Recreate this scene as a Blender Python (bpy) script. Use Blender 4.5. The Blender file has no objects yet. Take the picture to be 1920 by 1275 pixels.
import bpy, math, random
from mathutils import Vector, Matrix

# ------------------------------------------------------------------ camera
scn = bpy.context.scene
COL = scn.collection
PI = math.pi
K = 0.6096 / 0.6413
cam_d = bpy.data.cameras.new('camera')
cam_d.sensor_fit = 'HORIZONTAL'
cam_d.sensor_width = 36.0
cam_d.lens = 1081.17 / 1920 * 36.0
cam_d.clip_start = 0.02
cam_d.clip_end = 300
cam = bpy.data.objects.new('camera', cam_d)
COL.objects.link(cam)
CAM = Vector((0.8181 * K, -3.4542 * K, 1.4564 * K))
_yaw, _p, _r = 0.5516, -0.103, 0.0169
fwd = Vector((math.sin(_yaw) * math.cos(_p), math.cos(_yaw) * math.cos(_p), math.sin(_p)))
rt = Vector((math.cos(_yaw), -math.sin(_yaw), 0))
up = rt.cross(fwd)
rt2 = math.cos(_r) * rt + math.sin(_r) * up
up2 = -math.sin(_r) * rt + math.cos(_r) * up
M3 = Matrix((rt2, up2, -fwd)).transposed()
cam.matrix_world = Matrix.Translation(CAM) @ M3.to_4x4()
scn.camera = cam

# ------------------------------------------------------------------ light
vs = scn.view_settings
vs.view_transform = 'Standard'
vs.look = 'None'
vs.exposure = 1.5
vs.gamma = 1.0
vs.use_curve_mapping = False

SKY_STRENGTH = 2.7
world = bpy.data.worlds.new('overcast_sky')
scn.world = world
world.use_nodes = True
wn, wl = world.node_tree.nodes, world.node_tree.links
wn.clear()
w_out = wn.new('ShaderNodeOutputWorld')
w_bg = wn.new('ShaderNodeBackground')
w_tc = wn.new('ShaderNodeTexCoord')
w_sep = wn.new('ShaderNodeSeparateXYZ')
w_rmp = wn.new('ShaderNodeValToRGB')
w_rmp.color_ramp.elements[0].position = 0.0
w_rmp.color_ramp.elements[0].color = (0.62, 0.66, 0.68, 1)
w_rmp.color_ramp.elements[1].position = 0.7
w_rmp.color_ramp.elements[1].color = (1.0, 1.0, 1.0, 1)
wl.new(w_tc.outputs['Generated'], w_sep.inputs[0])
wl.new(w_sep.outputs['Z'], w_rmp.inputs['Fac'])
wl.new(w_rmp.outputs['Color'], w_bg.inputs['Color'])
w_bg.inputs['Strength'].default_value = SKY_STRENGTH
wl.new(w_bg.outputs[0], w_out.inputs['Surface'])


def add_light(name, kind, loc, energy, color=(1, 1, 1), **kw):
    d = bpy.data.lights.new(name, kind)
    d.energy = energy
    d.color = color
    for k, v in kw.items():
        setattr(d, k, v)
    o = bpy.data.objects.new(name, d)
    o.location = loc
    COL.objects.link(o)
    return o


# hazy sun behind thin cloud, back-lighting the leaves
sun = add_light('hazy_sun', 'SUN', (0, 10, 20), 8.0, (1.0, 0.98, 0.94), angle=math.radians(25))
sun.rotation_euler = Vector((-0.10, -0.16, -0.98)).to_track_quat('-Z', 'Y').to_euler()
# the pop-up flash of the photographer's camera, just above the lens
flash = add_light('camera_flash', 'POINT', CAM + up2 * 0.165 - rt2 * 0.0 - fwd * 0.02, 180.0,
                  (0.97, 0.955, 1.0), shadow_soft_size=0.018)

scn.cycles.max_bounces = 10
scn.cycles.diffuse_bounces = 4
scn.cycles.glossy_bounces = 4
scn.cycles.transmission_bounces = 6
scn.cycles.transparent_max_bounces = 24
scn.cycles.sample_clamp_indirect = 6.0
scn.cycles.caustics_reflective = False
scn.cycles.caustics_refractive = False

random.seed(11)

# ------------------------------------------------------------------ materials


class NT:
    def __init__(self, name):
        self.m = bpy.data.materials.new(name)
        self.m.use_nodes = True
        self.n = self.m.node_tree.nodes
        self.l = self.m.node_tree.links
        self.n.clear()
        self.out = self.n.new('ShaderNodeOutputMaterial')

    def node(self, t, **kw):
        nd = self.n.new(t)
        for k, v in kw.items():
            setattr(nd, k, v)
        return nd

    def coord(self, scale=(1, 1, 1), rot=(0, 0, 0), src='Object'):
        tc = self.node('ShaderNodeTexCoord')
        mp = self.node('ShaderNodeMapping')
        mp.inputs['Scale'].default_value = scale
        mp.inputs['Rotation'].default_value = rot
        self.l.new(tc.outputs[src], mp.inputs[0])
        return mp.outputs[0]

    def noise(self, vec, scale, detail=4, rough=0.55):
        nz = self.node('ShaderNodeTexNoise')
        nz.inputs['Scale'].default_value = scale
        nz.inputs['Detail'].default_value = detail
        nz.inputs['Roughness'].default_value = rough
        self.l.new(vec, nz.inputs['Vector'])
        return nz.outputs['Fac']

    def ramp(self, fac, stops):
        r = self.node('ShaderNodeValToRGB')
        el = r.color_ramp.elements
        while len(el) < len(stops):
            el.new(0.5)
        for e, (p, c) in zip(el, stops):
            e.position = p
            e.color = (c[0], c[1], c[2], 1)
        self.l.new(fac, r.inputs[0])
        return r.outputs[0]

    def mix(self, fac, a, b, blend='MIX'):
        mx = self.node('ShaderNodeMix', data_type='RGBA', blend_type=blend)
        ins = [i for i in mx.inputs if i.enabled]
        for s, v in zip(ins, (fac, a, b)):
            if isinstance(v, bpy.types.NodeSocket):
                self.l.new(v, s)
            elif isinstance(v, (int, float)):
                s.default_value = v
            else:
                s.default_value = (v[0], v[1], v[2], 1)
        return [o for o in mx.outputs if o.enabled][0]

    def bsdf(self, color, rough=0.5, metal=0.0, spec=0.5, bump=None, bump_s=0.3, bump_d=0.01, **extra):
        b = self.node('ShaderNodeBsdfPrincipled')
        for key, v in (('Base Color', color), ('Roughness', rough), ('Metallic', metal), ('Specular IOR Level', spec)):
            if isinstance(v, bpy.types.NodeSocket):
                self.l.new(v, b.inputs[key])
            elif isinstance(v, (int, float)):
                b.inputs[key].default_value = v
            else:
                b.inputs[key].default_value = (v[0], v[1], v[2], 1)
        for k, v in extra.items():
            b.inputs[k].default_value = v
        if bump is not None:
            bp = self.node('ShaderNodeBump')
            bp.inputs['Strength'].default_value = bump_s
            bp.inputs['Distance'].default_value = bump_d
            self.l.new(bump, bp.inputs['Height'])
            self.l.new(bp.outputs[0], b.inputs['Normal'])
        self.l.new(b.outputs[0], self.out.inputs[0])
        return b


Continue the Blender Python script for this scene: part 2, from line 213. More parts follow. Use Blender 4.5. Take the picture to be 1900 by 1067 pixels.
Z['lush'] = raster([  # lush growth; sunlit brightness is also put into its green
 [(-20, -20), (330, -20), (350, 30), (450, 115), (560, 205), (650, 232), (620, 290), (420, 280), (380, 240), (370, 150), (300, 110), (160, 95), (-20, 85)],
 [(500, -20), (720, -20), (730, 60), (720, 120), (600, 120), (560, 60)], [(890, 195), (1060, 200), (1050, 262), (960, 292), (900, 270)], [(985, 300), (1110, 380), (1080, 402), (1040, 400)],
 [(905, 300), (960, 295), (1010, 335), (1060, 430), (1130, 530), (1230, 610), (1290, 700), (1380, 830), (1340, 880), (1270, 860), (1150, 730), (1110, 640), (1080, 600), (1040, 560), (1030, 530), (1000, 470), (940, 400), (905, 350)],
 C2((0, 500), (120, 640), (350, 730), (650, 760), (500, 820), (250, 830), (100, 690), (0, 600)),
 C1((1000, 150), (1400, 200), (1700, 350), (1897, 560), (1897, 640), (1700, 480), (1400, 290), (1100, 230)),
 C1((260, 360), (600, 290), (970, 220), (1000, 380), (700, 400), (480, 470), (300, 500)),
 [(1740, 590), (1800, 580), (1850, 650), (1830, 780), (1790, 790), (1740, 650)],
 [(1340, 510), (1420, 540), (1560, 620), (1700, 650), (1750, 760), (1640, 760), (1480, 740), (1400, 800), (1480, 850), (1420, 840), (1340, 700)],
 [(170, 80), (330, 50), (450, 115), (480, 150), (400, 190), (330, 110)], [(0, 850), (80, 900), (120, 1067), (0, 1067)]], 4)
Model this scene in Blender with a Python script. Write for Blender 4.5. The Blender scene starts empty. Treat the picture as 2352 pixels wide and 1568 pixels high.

§ Instructions for the task: State how many lines of the data include the word "scene", with nothing else.

§ Exercise response: 4